The investment firms represent investors as varied as pension funds and Ivy League universities and bring a level of speculation typically found on Wall Street to the farmlands of Western Pennsylvania.

The firms operating in Pennsylvania are a small-scale version of private equity's newfound interest in the country's drilling boom. Last year, New York-based KKR & Co. formed a venture with Chesapeake Energy to finance the purchase of mineral rights from landowners, and the global investment also has started flipping shale leases itself.

Now, smaller companies like Energy Deep Resources, Bounty Minerals and Arete Acquisitions are filling the local county deed records with deals for complete or partial royalty streams.

"I get them everyday," said Tom Headlee, the register of wills and recorder of deeds in Greene County.

Some are only for a couple thousand dollars, while others come in the high six figures.

"The deed room is full," said Mr. Headlee. "But the people have all changed."

They include representatives from firms like Energy Deep Resources. The Pelham, Ala.-based oil and gas investment firm has been buying stakes in royalty streams across Pennsylvania since 2011.

The company doesn't buy stakes in plots smaller than 15 acres, since title opinion and recording costs associated with the transaction eat up any potential profits on small plots. Landowners with smaller plots of land tend to sell their entire royalty stream, while larger landowners sell a percentage, said Jeremey Hankins, president.

"We might pay them $250,000. That's a quarter of a million dollars immediately in the pocket, and they still might keep 50 percent if there is production down the road," said Mr. Hankins.

Energy Deep's backers are diverse, and include institutional investors like pension funds and the endowment at Harvard University. The majority investing partner at Energy Deep is Map Royalty, an oil and gas acquisition firm with offices in Palo Alto, Calif., and Oklahoma City, Okla.

Energy Deep Resources started in Alabama, where exploratory wells didn't yield bountiful shale gas. Then it was on to Shreveport, La., where a more promising shale saw drilling slow when gas prices fell.

A couple of years ago, Energy Deep's investors showed an interest in the Marcellus and Utica shales of Appalachia.

Playing hopscotch from shale to shale spreads the company's $50 million in annual investments across the country so a slowdown in one region doesn't cause the whole portfolio to collapse. The private companies don't release their financial results.

"Our objective is to invest our funds over tens of thousands of acres and spread our exposure," said Mr. Hankins. "It's like playing the stock market."

Make no mistake: The practice carries a substantial amount of risk for the landowner as well, who rolls the dice on missing out on lucrative royalty streams in the future.

That was the decision made by Curt and Rhiannon Brodmerkel, a couple in Karns City, Butler County, who leased their 40 acres of woods and horse trails to a driller in the early days of the boom.

Any potential drilling activity, they thought, would probably come if their smaller plot was placed in a larger unit with adjoining properties.

Then, late last year, notices started arriving in the mail from Fort Worth, Texas-based Bounty Minerals about how the couple could make money on the royalty stream today.

"We asked for ridiculous money per-acre and never thought it would be sold," said Mrs.
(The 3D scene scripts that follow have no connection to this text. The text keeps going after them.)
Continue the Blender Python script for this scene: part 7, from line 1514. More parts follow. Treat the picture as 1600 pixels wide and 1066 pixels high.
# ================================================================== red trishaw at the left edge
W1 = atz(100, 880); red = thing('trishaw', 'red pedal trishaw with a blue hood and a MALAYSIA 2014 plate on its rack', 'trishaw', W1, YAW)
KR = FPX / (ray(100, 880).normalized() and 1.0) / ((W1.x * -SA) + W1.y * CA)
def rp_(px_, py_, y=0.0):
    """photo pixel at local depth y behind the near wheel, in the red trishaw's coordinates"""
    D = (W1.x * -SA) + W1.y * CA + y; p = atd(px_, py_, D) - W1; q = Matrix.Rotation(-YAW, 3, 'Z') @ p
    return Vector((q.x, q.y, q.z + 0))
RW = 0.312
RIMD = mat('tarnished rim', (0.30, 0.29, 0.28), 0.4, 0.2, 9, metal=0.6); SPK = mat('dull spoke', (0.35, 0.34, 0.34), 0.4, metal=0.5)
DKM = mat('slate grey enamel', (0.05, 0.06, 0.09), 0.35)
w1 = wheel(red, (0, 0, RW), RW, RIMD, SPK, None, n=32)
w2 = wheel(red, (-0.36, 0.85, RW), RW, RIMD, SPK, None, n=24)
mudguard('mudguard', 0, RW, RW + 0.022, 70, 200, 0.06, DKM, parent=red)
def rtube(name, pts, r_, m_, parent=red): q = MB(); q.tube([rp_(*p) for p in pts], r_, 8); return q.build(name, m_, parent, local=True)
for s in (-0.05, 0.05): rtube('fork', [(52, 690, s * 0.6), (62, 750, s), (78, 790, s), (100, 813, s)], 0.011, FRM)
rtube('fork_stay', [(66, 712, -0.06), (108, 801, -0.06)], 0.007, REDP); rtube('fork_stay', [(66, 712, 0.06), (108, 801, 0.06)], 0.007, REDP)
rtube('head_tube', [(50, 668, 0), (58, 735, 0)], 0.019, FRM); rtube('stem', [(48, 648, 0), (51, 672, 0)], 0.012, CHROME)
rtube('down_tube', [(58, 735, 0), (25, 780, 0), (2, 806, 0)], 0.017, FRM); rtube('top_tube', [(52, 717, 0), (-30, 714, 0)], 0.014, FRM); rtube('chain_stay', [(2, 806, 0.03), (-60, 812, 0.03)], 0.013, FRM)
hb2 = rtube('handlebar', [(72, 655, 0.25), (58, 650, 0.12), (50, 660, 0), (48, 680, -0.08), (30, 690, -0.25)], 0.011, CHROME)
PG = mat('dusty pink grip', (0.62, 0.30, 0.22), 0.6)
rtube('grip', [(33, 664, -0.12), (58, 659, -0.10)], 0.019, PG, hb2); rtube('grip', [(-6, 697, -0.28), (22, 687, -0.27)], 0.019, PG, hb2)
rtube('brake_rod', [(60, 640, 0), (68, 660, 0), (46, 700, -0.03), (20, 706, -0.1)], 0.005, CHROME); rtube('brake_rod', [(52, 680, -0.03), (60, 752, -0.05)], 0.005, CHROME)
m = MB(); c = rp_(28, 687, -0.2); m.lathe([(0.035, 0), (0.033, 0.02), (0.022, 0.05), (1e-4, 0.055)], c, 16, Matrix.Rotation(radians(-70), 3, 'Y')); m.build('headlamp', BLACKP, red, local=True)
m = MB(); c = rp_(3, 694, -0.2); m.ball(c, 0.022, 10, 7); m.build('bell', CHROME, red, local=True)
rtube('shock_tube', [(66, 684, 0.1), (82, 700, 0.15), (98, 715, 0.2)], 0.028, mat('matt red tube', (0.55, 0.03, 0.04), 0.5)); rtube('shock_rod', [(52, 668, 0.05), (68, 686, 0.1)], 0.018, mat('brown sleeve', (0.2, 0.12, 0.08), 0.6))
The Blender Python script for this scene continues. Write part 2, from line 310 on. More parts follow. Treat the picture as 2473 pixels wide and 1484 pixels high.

Brodmerkel.

The company looked at the request and said OK.

Mrs. Brodmerkel declined to reveal how much the deal was worth, but said the money covered a down payment on construction on the home they're building on the property, with leftover cash to spare.

The Bounty Minerals deal seemed like a better option than waiting to sign another lease with a gas company, which would be subject to land-value fluctuations.

"In two or five years, could it plummet? Or could it increase?" said Mrs. Brodmerkel. "That's the risk you take."